Information shown –
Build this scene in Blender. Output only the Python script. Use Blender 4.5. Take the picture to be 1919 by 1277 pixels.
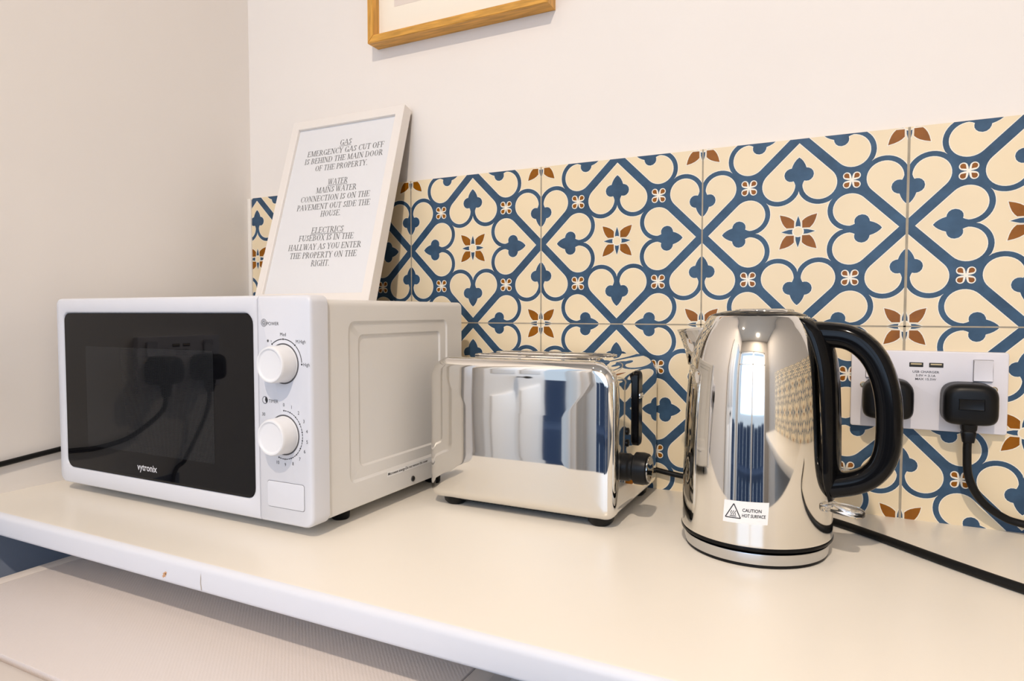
import bpy, bmesh, math, random
from mathutils import Vector, Matrix
from mathutils.geometry import tessellate_polygon
PI = math.pi
random.seed(4)
for o in list(bpy.data.objects): bpy.data.objects.remove(o)
SC = bpy.context.scene
COL = SC.collection

# ------------------------------------------------------------------ camera
yaw, pitch = 0.4674, -0.0427
cam_data = bpy.data.cameras.new('camera')
cam = bpy.data.objects.new('camera', cam_data); COL.objects.link(cam)
fwd = Vector((-math.sin(yaw)*math.cos(pitch), math.cos(yaw)*math.cos(pitch), math.sin(pitch)))
rt = Vector((math.cos(yaw), math.sin(yaw), 0)); up = rt.cross(fwd)
M = Matrix((rt, up, -fwd)).transposed().to_4x4()
M.translation = Vector((0.3865, -0.8573, 0.2331))
cam.matrix_world = M
cam_data.sensor_fit = 'HORIZONTAL'; cam_data.sensor_width = 36.0
cam_data.lens = 36.0*1236.4/1919.0
cam_data.clip_start = 0.01; cam_data.clip_end = 60
SC.camera = cam

# ------------------------------------------------------------------ world, lights, exposure
CEIL = 1.72; FLOOR = -0.90; BACKY = -2.20; LX = -0.579; RX = 1.25
w = bpy.data.worlds.new('daylight'); SC.world = w; w.use_nodes = True
wn = w.node_tree.nodes; wl = w.node_tree.links
bg = wn['Background']
tc = wn.new('ShaderNodeTexCoord'); sep = wn.new('ShaderNodeSeparateXYZ'); cr = wn.new('ShaderNodeValToRGB')
wl.new(tc.outputs['Generated'], sep.inputs[0]); wl.new(sep.outputs['Z'], cr.inputs[0]); wl.new(cr.outputs[0], bg.inputs[0])
cr.color_ramp.elements[0].position = 0.0; cr.color_ramp.elements[0].color = (0.55, 0.66, 0.80, 1)
cr.color_ramp.elements[1].position = 0.6; cr.color_ramp.elements[1].color = (0.62, 0.78, 1.0, 1)
bg.inputs[1].default_value = 1.6

def area(name, loc, size, power, color, rot=(0, 0, 0), shape='DISK', size_y=None, spread=None):
    l = bpy.data.lights.new(name, 'AREA'); l.shape = shape; l.size = size
    if size_y: l.size_y = size_y
    l.energy = power; l.color = color
    if spread: l.spread = spread
    o = bpy.data.objects.new(name, l); COL.objects.link(o); o.location = loc; o.rotation_euler = rot
    return o
WARM = (1.0, 0.835, 0.67)
area('ceiling_downlight', (0.50, -1.70, CEIL-0.012), 0.07, 50, WARM)
area('ceiling_downlight', (-0.30, -1.20, CEIL-0.012), 0.07, 3, WARM)
area('window_daylight', (0.30, BACKY-0.16, 0.62), 1.40, 18, (0.52, 0.71, 1.0), (PI/2, 0, 0), 'RECTANGLE', 1.1)
SC.view_settings.view_transform = 'Standard'; SC.view_settings.look = 'None'
SC.view_settings.gamma = 1.0; SC.view_settings.use_curve_mapping = False
SC.view_settings.exposure = -0.45

# ------------------------------------------------------------------ materials
def lin(c):
    return tuple((v/12.92 if v <= 0.04045 else ((v+0.055)/1.055)**2.4) for v in c)
def rgb(r, g, b): return lin((r/255, g/255, b/255))
def mat(name, col, rough=0.5, metal=0.0, bump=0.0, bscale=200.0, coat=0.0, trans=0.0, ior=1.45, var=0.0, vscale=6.0, spec=None, stretch=None):
    m = bpy.data.materials.new(name); m.use_nodes = True
    nt = m.node_tree; b = nt.nodes['Principled BSDF']
    b.inputs['Base Color'].default_value = (*col, 1); b.inputs['Roughness'].default_value = rough
    b.inputs['Metallic'].default_value = metal; b.inputs['IOR'].default_value = ior
    b.inputs['Coat Weight'].default_value = coat; b.inputs['Coat Roughness'].default_value = 0.03
    b.inputs['Transmission Weight'].default_value = trans
    if spec is not None: b.inputs['Specular IOR Level'].default_value = spec
    t = nt.nodes.new('ShaderNodeTexCoord'); mp = nt.nodes.new('ShaderNodeMapping')
    if stretch: mp.inputs['Scale'].default_value = stretch
    nt.links.new(t.outputs['Object'], mp.inputs[0])
    n = nt.nodes.new('ShaderNodeTexNoise'); n.inputs['Scale'].default_value = vscale; n.inputs['Detail'].default_value = 4
    nt.links.new(mp.outputs[0], n.inputs['Vector'])
    r = nt.nodes.new('ShaderNodeValToRGB'); nt.links.new(n.outputs['Fac'], r.inputs[0])
    r.color_ramp.elements[0].position = 0.35; r.color_ramp.elements[1].position = 0.65
    r.color_ramp.elements[0].color = (*[max(0, c*(1-var)) for c in col], 1)
    r.color_ramp.elements[1].color = (*[min(1, c*(1+var*0.5)) for c in col], 1)
    nt.links.new(r.outputs[0], b.inputs['Base Color'])
    if bump:
        n2 = nt.nodes.new('ShaderNodeTexNoise'); n2.inputs['Scale'].default_value = bscale; n2.inputs['Detail'].default_value = 2
        nt.links.new(mp.outputs[0], n2.inputs['Vector'])
        bp = nt.nodes.new('ShaderNodeBump'); bp.inputs['Strength'].default_value = bump; bp.inputs['Distance'].default_value = 0.001
        nt.links.new(n2.outputs['Fac'], bp.inputs['Height']); nt.links.new(bp.outputs[0], b.inputs['Normal'])
    return m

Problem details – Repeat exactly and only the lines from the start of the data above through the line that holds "COL = SC.collection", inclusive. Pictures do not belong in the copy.

Answer to this task –
Build this scene in Blender. Output only the Python script. Use Blender 4.5. Take the picture to be 1919 by 1277 pixels.
import bpy, bmesh, math, random
from mathutils import Vector, Matrix
from mathutils.geometry import tessellate_polygon
PI = math.pi
random.seed(4)
for o in list(bpy.data.objects): bpy.data.objects.remove(o)
SC = bpy.context.scene
COL = SC.collection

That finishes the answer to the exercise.